Given instruction:
Single out the lines of the material that contain "picks" and copy them.

Stored dataset items:
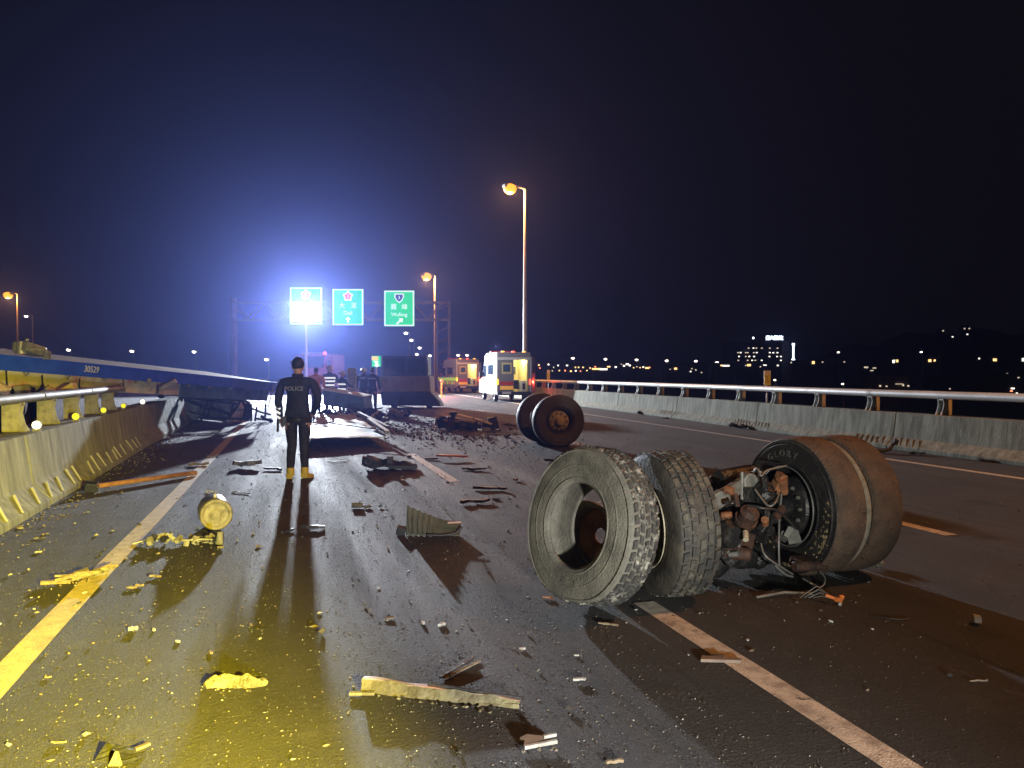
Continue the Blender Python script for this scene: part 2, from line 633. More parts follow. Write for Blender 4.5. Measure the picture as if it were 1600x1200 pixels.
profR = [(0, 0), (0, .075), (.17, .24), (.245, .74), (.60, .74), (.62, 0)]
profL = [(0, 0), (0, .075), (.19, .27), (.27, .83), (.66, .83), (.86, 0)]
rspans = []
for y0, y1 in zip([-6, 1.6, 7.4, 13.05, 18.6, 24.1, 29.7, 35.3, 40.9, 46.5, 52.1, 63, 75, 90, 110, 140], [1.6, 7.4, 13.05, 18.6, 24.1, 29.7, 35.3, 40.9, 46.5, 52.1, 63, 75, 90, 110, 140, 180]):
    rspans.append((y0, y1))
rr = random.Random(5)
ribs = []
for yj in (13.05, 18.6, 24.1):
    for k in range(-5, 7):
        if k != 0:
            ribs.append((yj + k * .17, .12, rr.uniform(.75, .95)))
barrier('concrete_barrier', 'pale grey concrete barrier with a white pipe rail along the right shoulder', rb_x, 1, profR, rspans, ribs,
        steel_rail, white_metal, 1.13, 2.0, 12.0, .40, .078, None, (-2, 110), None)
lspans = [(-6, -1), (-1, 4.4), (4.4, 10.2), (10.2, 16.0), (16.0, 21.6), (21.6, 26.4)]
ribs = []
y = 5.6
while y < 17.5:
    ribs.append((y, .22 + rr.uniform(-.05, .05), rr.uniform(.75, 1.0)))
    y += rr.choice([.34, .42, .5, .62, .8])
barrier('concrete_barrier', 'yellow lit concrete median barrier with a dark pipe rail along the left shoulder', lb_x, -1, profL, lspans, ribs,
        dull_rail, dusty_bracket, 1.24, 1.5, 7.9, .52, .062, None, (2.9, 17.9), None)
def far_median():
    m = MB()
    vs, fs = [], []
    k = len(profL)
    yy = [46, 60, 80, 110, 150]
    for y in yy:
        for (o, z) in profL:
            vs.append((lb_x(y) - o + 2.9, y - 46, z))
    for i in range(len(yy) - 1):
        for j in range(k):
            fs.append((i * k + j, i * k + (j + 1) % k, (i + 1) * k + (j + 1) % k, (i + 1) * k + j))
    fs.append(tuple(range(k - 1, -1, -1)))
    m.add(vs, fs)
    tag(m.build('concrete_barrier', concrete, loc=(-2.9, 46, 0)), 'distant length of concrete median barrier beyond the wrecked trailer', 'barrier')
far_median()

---

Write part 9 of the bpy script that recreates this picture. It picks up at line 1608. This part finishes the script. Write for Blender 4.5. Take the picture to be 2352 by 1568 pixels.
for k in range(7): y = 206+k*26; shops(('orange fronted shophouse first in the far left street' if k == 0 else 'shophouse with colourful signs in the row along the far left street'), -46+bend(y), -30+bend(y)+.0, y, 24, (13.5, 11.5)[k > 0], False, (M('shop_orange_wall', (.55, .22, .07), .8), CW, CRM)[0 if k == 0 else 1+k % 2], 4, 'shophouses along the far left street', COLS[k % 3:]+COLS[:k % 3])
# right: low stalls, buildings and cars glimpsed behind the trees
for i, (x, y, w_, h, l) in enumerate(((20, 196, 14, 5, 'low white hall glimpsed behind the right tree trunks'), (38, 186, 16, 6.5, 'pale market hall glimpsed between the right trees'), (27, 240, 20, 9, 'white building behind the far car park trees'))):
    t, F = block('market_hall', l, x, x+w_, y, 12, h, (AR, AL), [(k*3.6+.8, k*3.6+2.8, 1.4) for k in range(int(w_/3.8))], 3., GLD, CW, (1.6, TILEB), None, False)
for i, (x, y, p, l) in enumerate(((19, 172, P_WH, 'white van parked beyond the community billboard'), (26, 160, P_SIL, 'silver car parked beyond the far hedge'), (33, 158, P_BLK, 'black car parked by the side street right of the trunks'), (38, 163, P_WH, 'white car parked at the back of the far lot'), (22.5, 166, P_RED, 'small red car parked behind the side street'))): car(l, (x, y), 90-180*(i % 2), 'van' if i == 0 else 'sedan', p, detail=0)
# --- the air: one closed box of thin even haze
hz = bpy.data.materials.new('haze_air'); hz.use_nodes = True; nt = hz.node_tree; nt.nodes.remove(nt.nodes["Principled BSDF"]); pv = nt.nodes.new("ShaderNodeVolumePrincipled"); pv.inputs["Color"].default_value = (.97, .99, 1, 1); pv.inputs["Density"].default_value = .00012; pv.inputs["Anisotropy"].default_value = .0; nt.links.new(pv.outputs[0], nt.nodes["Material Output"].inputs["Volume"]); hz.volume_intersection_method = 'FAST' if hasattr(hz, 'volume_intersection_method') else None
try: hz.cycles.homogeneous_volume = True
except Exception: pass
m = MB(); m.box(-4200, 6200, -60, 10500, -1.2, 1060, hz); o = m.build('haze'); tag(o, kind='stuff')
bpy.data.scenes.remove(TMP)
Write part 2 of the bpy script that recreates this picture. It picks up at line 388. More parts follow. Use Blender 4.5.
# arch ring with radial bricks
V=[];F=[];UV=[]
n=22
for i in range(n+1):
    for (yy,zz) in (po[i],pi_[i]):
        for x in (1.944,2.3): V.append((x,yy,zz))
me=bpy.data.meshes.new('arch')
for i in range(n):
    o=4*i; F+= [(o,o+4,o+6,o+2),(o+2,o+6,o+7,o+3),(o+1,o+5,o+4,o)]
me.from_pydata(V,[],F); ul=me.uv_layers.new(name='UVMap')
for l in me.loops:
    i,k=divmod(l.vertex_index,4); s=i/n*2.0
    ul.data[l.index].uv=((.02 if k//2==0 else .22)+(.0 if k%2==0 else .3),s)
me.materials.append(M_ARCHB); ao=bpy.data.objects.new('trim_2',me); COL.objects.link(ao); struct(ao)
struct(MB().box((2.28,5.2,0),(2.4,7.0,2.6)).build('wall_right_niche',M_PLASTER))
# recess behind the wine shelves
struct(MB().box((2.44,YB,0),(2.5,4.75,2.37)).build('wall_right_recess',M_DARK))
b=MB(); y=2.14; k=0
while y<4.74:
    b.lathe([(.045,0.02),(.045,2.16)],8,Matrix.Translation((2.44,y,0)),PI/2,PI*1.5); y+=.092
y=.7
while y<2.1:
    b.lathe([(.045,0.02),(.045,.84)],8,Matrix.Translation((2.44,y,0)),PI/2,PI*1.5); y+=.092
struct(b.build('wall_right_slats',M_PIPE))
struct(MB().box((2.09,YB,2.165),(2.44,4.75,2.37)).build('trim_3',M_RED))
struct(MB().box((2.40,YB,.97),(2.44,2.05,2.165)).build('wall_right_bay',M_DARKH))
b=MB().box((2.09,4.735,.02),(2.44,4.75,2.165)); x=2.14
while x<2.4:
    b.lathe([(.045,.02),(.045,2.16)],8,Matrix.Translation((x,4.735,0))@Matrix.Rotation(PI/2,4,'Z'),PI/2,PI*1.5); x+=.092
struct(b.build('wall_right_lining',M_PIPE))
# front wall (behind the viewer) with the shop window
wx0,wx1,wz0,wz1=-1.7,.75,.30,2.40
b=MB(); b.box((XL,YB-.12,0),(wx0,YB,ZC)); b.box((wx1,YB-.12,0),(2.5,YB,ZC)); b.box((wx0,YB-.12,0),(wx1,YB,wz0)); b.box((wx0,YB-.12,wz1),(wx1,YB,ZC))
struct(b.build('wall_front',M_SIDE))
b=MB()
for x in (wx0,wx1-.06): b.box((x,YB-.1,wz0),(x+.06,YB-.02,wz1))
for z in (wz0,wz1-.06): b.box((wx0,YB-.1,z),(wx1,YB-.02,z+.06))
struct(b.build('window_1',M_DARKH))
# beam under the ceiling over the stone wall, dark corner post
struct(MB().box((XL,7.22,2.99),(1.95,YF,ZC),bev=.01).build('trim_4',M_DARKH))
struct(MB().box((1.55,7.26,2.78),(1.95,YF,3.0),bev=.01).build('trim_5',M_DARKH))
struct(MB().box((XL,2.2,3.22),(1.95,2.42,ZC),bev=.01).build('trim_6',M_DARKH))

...

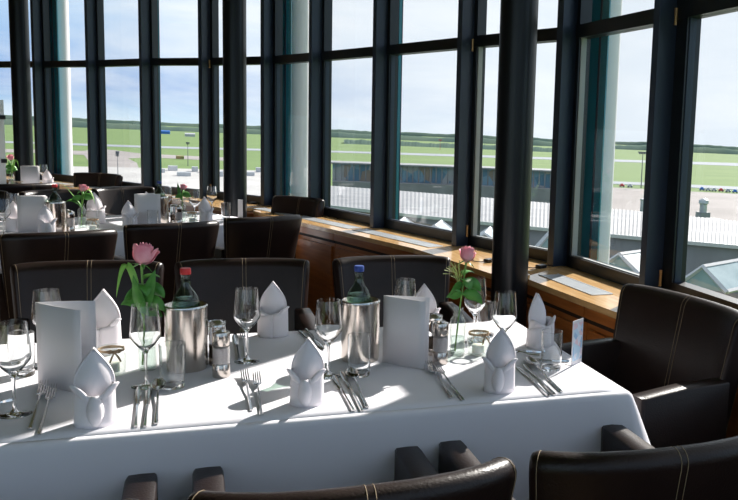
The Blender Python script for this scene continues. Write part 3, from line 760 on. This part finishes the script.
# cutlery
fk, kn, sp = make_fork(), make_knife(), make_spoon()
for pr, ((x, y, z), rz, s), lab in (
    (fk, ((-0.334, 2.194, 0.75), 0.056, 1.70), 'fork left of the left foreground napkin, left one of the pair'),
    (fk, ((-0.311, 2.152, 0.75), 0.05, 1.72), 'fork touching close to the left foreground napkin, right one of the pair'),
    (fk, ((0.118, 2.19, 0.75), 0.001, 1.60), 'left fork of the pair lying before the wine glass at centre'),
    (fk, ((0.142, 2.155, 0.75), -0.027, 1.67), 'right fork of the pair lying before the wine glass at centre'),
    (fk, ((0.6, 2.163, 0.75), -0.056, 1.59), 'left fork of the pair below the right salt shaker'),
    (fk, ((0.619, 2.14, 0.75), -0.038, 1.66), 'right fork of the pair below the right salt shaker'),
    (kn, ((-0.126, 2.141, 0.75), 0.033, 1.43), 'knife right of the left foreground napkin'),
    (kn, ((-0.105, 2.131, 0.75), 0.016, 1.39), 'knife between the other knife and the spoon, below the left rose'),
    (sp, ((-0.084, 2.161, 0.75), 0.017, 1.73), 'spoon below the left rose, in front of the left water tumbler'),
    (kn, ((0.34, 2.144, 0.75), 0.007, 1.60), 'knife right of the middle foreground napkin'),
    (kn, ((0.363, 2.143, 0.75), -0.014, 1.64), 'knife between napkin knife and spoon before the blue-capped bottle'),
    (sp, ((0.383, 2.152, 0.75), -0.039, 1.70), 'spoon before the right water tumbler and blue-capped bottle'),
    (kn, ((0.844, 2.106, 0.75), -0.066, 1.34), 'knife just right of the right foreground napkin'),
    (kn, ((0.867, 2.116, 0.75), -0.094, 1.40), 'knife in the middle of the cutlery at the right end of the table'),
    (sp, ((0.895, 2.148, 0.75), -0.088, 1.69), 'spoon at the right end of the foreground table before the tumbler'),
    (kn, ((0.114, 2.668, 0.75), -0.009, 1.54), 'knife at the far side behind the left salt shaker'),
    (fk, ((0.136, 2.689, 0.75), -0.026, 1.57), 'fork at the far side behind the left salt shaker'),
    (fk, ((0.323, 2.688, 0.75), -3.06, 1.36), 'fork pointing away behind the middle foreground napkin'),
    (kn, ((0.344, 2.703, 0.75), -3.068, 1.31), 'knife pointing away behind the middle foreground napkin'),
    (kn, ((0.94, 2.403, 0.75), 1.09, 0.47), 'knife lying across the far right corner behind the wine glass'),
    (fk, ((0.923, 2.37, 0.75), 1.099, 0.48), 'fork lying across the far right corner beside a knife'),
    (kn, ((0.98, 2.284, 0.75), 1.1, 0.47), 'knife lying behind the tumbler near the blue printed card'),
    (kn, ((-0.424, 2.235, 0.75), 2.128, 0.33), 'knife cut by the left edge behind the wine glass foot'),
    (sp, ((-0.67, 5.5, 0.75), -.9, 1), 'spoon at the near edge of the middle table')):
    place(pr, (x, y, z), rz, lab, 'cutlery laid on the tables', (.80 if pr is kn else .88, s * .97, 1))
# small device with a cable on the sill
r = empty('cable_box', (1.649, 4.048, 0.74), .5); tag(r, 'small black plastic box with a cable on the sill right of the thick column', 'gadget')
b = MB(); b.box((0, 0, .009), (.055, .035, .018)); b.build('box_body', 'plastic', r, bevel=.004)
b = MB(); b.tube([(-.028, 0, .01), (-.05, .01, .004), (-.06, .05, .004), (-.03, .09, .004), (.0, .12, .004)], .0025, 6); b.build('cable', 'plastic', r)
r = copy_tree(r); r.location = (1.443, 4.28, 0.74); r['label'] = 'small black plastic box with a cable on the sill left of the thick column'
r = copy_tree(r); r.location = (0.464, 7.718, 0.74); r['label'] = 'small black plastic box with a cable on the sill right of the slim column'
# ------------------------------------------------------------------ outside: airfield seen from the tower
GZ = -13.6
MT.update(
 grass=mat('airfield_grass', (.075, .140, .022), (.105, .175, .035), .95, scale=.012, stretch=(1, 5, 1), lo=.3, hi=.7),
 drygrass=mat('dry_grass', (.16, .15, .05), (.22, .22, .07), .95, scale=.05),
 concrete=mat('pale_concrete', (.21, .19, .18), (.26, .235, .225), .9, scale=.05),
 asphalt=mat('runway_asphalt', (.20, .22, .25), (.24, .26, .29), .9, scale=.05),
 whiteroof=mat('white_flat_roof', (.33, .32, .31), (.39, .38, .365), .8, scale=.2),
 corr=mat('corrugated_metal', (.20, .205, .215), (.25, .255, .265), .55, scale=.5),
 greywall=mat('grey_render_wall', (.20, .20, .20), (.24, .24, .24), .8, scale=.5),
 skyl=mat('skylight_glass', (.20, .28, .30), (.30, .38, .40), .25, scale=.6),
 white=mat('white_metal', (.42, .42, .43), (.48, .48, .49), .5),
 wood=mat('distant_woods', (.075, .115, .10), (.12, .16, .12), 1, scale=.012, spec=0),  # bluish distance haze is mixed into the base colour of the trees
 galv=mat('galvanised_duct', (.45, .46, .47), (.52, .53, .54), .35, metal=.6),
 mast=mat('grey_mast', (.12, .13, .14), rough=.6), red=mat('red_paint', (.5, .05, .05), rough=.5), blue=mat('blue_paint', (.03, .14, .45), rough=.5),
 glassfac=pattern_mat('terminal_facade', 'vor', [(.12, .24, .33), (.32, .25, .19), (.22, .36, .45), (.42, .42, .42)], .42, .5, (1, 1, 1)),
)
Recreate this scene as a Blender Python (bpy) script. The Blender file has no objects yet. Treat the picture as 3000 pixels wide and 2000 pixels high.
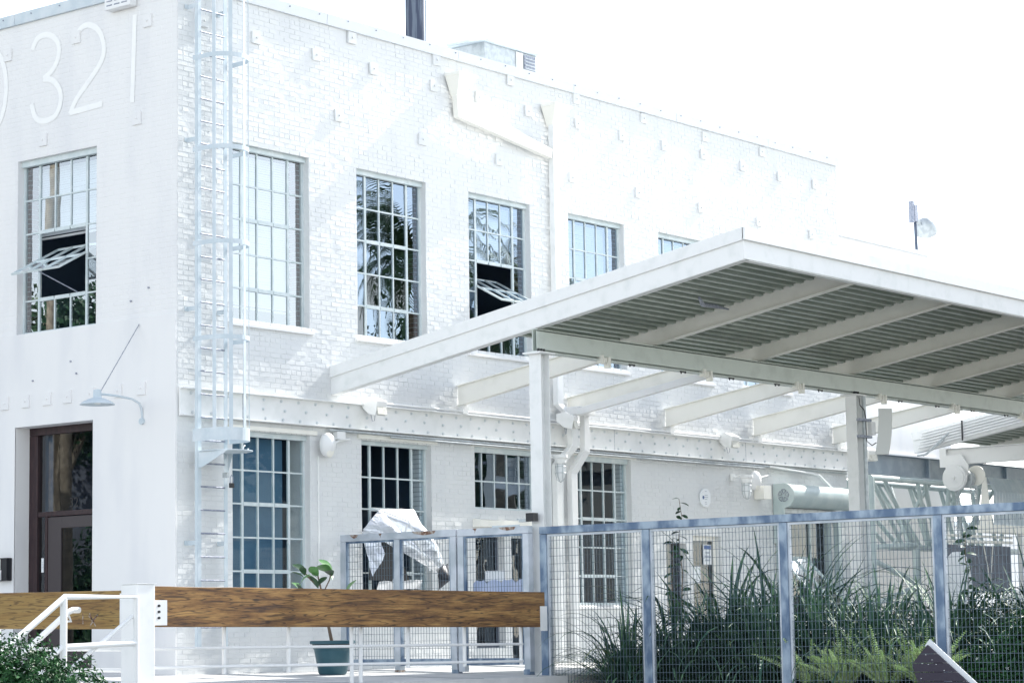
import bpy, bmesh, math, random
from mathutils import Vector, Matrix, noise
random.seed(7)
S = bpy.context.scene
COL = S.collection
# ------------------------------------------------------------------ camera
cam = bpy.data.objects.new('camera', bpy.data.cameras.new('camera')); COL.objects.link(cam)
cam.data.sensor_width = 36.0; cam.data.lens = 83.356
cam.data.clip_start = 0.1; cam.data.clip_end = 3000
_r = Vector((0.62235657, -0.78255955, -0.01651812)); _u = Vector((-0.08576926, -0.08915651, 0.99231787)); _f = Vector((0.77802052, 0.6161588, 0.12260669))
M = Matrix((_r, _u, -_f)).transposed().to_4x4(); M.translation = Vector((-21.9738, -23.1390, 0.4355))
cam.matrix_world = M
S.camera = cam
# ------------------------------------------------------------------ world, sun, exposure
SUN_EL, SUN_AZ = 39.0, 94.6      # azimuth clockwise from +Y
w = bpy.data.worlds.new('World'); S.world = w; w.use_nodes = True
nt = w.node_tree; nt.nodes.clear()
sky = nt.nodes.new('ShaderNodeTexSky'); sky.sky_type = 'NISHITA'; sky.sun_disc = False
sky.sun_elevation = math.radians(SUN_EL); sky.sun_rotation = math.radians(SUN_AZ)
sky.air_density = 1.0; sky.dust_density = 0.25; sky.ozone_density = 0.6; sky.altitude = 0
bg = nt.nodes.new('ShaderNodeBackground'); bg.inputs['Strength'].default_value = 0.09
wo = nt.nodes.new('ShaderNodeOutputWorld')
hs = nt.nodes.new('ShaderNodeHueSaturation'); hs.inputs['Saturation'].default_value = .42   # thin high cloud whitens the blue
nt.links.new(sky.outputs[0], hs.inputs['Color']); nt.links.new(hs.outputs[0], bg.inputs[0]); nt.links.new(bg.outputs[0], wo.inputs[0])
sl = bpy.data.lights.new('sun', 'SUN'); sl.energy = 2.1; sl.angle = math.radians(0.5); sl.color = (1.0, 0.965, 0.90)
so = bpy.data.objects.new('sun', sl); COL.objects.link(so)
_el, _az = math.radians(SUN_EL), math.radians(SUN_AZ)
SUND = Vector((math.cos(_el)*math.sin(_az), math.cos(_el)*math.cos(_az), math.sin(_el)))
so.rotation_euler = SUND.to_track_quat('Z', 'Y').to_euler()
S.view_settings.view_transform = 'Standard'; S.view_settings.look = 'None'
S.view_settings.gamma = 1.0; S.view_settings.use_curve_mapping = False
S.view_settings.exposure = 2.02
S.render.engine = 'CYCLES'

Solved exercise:
Write part 9 of the bpy script that recreates this picture. It picks up at line 1608. This part finishes the script. Write for Blender 4.5. Take the picture to be 2352 by 1568 pixels.
Write part 2 of the bpy script that recreates this picture. It picks up at line 388. More parts follow. Use Blender 4.5.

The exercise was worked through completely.